Under "Counterarguments" section it's been argued that the streetcar lines were already on a downward decline by the time GM bought them, so blaming GM seems tenuous.
US streetcar lines were in the 'transit death spiral' in no small part because they were largely built before cars were common, and became dramatically slower once car traffic started obstructing their right-of-way, which they were usually required by contract to maintain.

(There were many other factors, including their overexpansion during a securities bubble and that their concessions were usually for a 'nickel fare' with no inflation adjustment, which lead to declining real revenue over time)

Streetcars, combining the routing inflexibility of trains with the vulnerability to traffic of busses. We could have saved them if we'd banned cars from city centers and you can argue that if you want to but it wasn't GM that did them in.
"Vulnerability to traffic" can be alternately expressed as "right of way violated by individual cars." The history of the decline of streetcars in the US is the history of automotive companies convincing the public that cars take priority over all other forms of transportation, consequences for the commons be damned.
The same reason they invented the crime of “jaywalking”.
I’d argue Jaywalking is probably one of biggest reasons traffic in India is so chaotic.

People simply walk on the street and it wrecks traffic flow, reducing all flow to stop and go with accompanying honking.

I, for one, wish jaywalking were treated as a crime on Indian streets.

Maybe then we’d fight to take back the pavements currently used by hawkers and for parking.

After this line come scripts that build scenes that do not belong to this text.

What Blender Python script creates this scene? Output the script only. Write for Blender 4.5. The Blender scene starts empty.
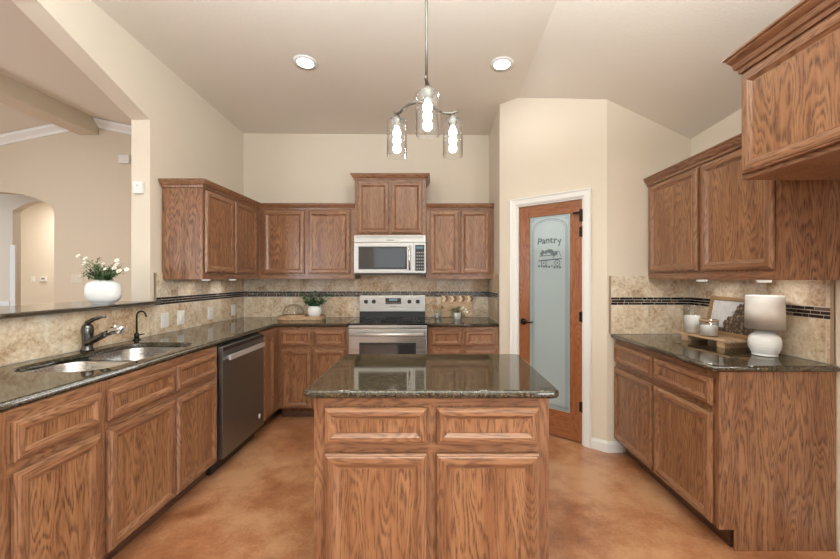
import bpy, bmesh, math, random
from mathutils import Vector, Matrix
random.seed(7)
PI = math.pi
C = bpy.context.scene.collection
S = bpy.context.scene

# ------------------------------------------------------------ camera, world, lights, exposure
EYE = 1.345
cd = bpy.data.cameras.new('camera'); cam = bpy.data.objects.new('camera', cd); C.objects.link(cam)
cam.location = (0, 0, EYE); cam.rotation_euler = (PI/2, 0, 0)
cd.sensor_width = 36; cd.lens = 370/840*36
cd.shift_x = (420-433)/840; cd.shift_y = (278-279.5)/840
cd.clip_start = 0.05
S.camera = cam
S.view_settings.view_transform = 'Standard'; S.view_settings.look = 'None'
S.view_settings.gamma = 1; S.view_settings.use_curve_mapping = False
S.view_settings.exposure = 0.36

w = bpy.data.worlds.new('world'); S.world = w; w.use_nodes = True
w.node_tree.nodes['Background'].inputs[0].default_value = (0.85, 0.92, 1.0, 1)
w.node_tree.nodes['Background'].inputs[1].default_value = 1.2

def area(name, loc, rot, sx, sy, power, col=(1, 1, 1), shape='RECTANGLE', spread=None):
    l = bpy.data.lights.new(name, 'AREA'); l.shape = shape; l.size = sx; l.size_y = sy
    l.energy = power; l.color = col
    if spread: l.spread = spread
    o = bpy.data.objects.new(name, l); C.objects.link(o); o.location = loc; o.rotation_euler = rot
    return o
DAY = (0.90, 0.96, 1.0)
# daylight through the windows of the rear wall (each lies in its window opening) and of the dining room
area('window_daylight', (-1.0, -3.42, 1.55), (PI/2, 0, 0), 1.5, 1.7, 4, DAY)
area('window_daylight', (1.0, -3.42, 1.55), (PI/2, 0, 0), 1.5, 1.7, 4, DAY)
area('window_daylight', (-4.4, -3.42, 1.6), (PI/2, 0, 0), 2.2, 1.7, 70, DAY)
WARM = (1.0, 0.96, 0.90)
# added upward fill above the camera, standing in for a bounced flash
area('ceiling_fill', (-.1, .3, 2.35), (PI, 0, 0), 2.4, 1.5, 138, (.88, .98, 1))

# ------------------------------------------------------------ materials
MATS = {}
def new_mat(name):
    m = bpy.data.materials.new(name); m.use_nodes = True
    nt = m.node_tree; b = nt.nodes['Principled BSDF']
    MATS[name] = m
    return m, nt, b
def N(nt, t, **kw):
    n = nt.nodes.new(t)
    for k, v in kw.items():
        if k.startswith('i_'):
            key = k[2:].replace('_', ' ')
            for s in n.inputs:
                if s.name.lower() == key.lower(): s.default_value = v; break
        else: setattr(n, k, v)
    return n
def ramp(nt, fac, stops, interp='LINEAR'):
    r = nt.nodes.new('ShaderNodeValToRGB'); r.color_ramp.interpolation = interp
    el = r.color_ramp.elements
    while len(el) < len(stops): el.new(0.5)
    for e, (p, c) in zip(el, stops):
        e.position = p; e.color = (*c, 1) if len(c) == 3 else c
    nt.links.new(fac, r.inputs[0]); return r.outputs[0]
def mixc(nt, fac, a, b, mode='MIX'):
    n = nt.nodes.new('ShaderNodeMix'); n.data_type = 'RGBA'; n.blend_type = mode
    if isinstance(fac, (int, float)): n.inputs[0].default_value = fac
    else: nt.links.new(fac, n.inputs[0])
    for s, v in ((6, a), (7, b)):
        if isinstance(v, tuple): n.inputs[s].default_value = (*v, 1) if len(v) == 3 else v
        else: nt.links.new(v, n.inputs[s])
    return n.outputs[2]
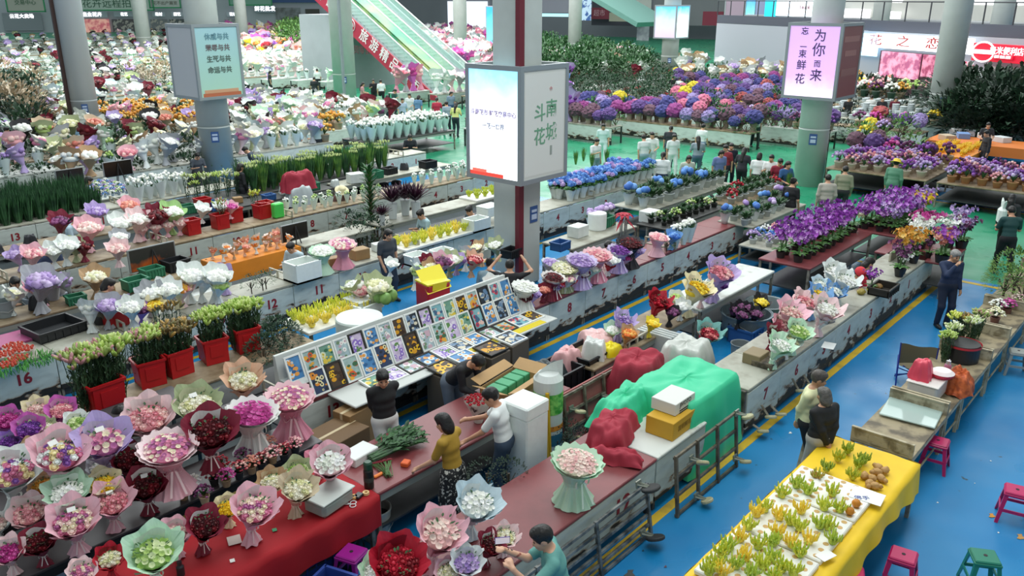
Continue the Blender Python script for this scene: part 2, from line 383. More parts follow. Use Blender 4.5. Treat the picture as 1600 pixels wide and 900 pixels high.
def tulle(wrap, fcol, head='rose', var=0, nh=60, lod=0):
    """big domed bouquet with a gathered collar and a long net skirt"""
    key = ('tu', wrap, fcol, head, var, nh, lod)
    if key in _PC: return _PC[key]
    r = random.Random(var); wo, wl = PAL[wrap]; cols = FC[fcol]; ph = r.random() * 6; lean = .22
    def sh(x, y, z): return (x, y - max(0, z - .5) * lean, z)
    s = MB()
    def sk(u, v):
        th = u * 2 * PI; ru = math.sin(th * 11 + ph) * .6 + math.sin(th * 17) * .4
        R = (.42 - .24 * min(1, v * 2.2) ** .7) if v < .45 else (.18 + .22 * ((v - .45) / .55) ** 1.3)
        R *= 1 + .12 * v * ru; return sh(R * math.cos(th), R * math.sin(th), .80 * (1 - v) + .015 * (ru + 1) * v)
    N = 56 if lod == 0 else 24
    s.grid(sk, N, 10, 0, True)
    c = MB()
    def co(u, v):
        th = u * 2 * PI; ru = math.sin(th * 15 + ph); R = .36 + .15 * v + .025 * ru * v; y = R * math.sin(th)
        return sh(R * math.cos(th), y, .80 + .12 * v + .22 * y + .02 * ru * v)
    c.grid(co, N, 3, 0, True); c.grid(lambda u, v: (lambda p: (p[0] * .93, p[1] * .93, p[2] + .03))(co(u + .03, v)), N, 3, 0, True)
    h = MB(); hr = .37 / math.sqrt(nh) * 1.25; tpl = HEADS[head] if lod == 0 else BALLC
    for x, y, q in fan_points(nh, .37, var):
        h.tpl(tpl, sh(x, y, .88 + .22 * y + .12 * (1 - q * q)), hr * r.uniform(.85, 1.1), upto((x, y - .2, .9), r.random() * 6), r.randrange(len(cols)))
    h.tpl((ICO[1][0] * (.36, .36, .14), ICO[1][1]), sh(0, 0, .82), 1, None, 0)
    parts = [('skirt', s.data('skirt', mat(wo, .5, alpha=.9)), None), ('collar', c.data('collar', mat(wl if wrap != 'mint' else wo, .5)), None),
             ('flowers', h.data('flowers', [fl(q) for q in cols] + [GREEN], lod > 0), None)]
    if lod == 0:
        b = MB()
        for sg in (-1, 1):
            b.grid(lambda u, v: (sg * (.02 + .14 * math.sin(v * PI)), -.22 - .05 * u, .5 + .08 * math.sin(v * 2 * PI) + .05 * u), 1, 8)
            b.grid(lambda u, v: (sg * (.03 + .1 * v) + .04 * u, -.24 - .16 * v, .5 - .42 * v), 1, 5)
        parts.append(('bow', b.data('bow', mat(wl, .4)), None))
    _PC[key] = parts; return parts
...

Side note: how does one reverse the tragedy of the commons? How do we make people treat roads and public areas like a shared resource?

Some European cities, especially in the Netherlands, found a solution, and I think it works quite well.
You mean bikes? India is usually too hot to cycle.

Here’s another statistic which amazed me when I first heard - apparently 70% of working age Mumbaikars (Mumbai-ites?) walk to work.

That could be another reason why there are so many people on the road all the time.